What the task asks -
Quote all of the data that follows exactly as written, skipping the images.

Provided material -
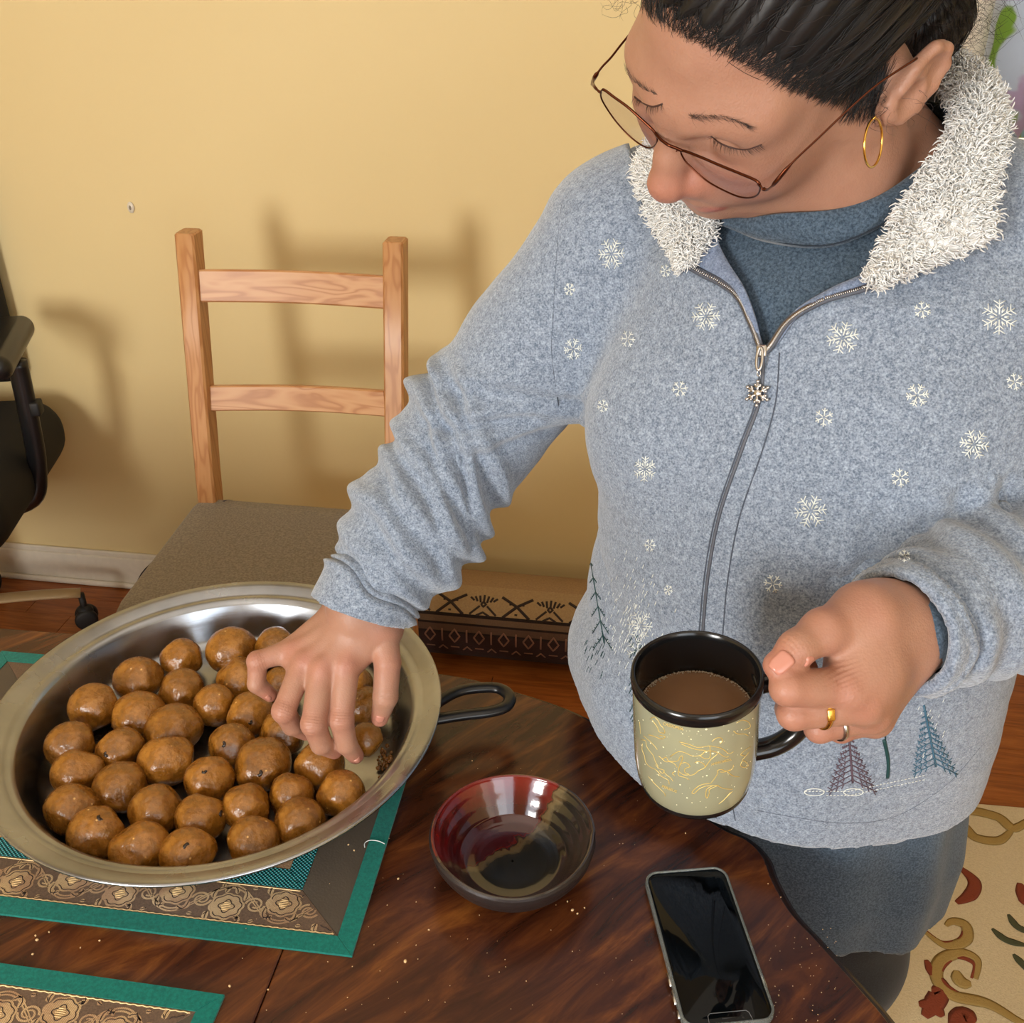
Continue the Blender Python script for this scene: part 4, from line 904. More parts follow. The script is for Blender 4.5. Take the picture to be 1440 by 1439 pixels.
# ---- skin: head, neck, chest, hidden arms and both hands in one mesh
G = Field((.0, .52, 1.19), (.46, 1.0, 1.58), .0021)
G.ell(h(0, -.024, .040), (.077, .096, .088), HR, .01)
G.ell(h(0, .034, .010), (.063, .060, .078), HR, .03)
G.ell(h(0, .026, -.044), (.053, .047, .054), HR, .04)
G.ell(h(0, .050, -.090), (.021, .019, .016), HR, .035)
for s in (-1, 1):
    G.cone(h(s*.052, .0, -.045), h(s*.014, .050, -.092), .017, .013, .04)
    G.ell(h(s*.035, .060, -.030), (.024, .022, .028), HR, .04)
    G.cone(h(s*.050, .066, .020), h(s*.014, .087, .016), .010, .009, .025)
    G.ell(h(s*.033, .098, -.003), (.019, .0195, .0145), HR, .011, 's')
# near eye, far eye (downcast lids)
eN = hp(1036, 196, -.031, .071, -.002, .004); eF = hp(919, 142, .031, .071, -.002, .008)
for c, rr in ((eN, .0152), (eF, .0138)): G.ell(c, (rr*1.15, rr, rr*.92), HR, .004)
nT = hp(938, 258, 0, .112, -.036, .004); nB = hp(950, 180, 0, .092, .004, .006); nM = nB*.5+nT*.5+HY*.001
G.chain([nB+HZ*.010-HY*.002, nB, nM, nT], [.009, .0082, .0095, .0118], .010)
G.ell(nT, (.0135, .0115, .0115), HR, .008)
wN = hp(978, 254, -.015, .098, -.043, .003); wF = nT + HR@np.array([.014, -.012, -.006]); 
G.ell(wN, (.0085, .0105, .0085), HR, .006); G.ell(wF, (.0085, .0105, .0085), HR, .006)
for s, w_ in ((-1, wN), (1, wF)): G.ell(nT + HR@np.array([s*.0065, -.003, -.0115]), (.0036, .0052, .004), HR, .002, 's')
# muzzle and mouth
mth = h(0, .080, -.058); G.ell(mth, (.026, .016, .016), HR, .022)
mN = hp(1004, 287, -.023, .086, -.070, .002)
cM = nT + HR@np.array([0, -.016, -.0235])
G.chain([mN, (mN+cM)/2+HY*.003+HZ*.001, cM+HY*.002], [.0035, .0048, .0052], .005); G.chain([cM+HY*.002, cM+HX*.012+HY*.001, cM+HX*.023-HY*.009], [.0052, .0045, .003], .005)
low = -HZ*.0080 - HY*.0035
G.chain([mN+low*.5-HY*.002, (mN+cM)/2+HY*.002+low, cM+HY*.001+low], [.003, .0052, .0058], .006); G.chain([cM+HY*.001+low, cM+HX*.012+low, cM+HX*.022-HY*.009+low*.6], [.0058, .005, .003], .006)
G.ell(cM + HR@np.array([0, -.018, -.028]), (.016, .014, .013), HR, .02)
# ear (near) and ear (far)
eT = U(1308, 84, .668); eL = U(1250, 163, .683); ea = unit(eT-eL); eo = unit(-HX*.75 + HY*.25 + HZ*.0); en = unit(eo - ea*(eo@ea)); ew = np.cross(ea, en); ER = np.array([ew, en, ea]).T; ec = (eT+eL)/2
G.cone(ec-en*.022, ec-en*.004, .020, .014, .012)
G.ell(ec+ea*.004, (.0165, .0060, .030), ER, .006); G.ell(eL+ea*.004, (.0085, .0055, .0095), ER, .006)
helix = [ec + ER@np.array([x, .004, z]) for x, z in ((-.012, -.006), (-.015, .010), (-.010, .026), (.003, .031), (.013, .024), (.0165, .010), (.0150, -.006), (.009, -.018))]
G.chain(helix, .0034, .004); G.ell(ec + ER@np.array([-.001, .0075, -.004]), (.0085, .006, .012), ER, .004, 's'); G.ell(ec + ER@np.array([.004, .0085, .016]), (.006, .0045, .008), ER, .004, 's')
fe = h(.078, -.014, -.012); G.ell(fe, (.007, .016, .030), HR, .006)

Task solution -
Continue the Blender Python script for this scene: part 4, from line 904. More parts follow. The script is for Blender 4.5. Take the picture to be 1440 by 1439 pixels.
# ---- skin: head, neck, chest, hidden arms and both hands in one mesh
G = Field((.0, .52, 1.19), (.46, 1.0, 1.58), .0021)
G.ell(h(0, -.024, .040), (.077, .096, .088), HR, .01)
G.ell(h(0, .034, .010), (.063, .060, .078), HR, .03)
G.ell(h(0, .026, -.044), (.053, .047, .054), HR, .04)
G.ell(h(0, .050, -.090), (.021, .019, .016), HR, .035)
for s in (-1, 1):
    G.cone(h(s*.052, .0, -.045), h(s*.014, .050, -.092), .017, .013, .04)
    G.ell(h(s*.035, .060, -.030), (.024, .022, .028), HR, .04)
    G.cone(h(s*.050, .066, .020), h(s*.014, .087, .016), .010, .009, .025)
    G.ell(h(s*.033, .098, -.003), (.019, .0195, .0145), HR, .011, 's')
# near eye, far eye (downcast lids)
eN = hp(1036, 196, -.031, .071, -.002, .004); eF = hp(919, 142, .031, .071, -.002, .008)
for c, rr in ((eN, .0152), (eF, .0138)): G.ell(c, (rr*1.15, rr, rr*.92), HR, .004)
nT = hp(938, 258, 0, .112, -.036, .004); nB = hp(950, 180, 0, .092, .004, .006); nM = nB*.5+nT*.5+HY*.001
G.chain([nB+HZ*.010-HY*.002, nB, nM, nT], [.009, .0082, .0095, .0118], .010)
G.ell(nT, (.0135, .0115, .0115), HR, .008)
wN = hp(978, 254, -.015, .098, -.043, .003); wF = nT + HR@np.array([.014, -.012, -.006]); 
G.ell(wN, (.0085, .0105, .0085), HR, .006); G.ell(wF, (.0085, .0105, .0085), HR, .006)
for s, w_ in ((-1, wN), (1, wF)): G.ell(nT + HR@np.array([s*.0065, -.003, -.0115]), (.0036, .0052, .004), HR, .002, 's')
# muzzle and mouth
mth = h(0, .080, -.058); G.ell(mth, (.026, .016, .016), HR, .022)
mN = hp(1004, 287, -.023, .086, -.070, .002)
cM = nT + HR@np.array([0, -.016, -.0235])
G.chain([mN, (mN+cM)/2+HY*.003+HZ*.001, cM+HY*.002], [.0035, .0048, .0052], .005); G.chain([cM+HY*.002, cM+HX*.012+HY*.001, cM+HX*.023-HY*.009], [.0052, .0045, .003], .005)
low = -HZ*.0080 - HY*.0035
G.chain([mN+low*.5-HY*.002, (mN+cM)/2+HY*.002+low, cM+HY*.001+low], [.003, .0052, .0058], .006); G.chain([cM+HY*.001+low, cM+HX*.012+low, cM+HX*.022-HY*.009+low*.6], [.0058, .005, .003], .006)
G.ell(cM + HR@np.array([0, -.018, -.028]), (.016, .014, .013), HR, .02)
# ear (near) and ear (far)
eT = U(1308, 84, .668); eL = U(1250, 163, .683); ea = unit(eT-eL); eo = unit(-HX*.75 + HY*.25 + HZ*.0); en = unit(eo - ea*(eo@ea)); ew = np.cross(ea, en); ER = np.array([ew, en, ea]).T; ec = (eT+eL)/2
G.cone(ec-en*.022, ec-en*.004, .020, .014, .012)
G.ell(ec+ea*.004, (.0165, .0060, .030), ER, .006); G.ell(eL+ea*.004, (.0085, .0055, .0095), ER, .006)
helix = [ec + ER@np.array([x, .004, z]) for x, z in ((-.012, -.006), (-.015, .010), (-.010, .026), (.003, .031), (.013, .024), (.0165, .010), (.0150, -.006), (.009, -.018))]
G.chain(helix, .0034, .004); G.ell(ec + ER@np.array([-.001, .0075, -.004]), (.0085, .006, .012), ER, .004, 's'); G.ell(ec + ER@np.array([.004, .0085, .016]), (.006, .0045, .008), ER, .004, 's')
fe = h(.078, -.014, -.012); G.ell(fe, (.007, .016, .030), HR, .006)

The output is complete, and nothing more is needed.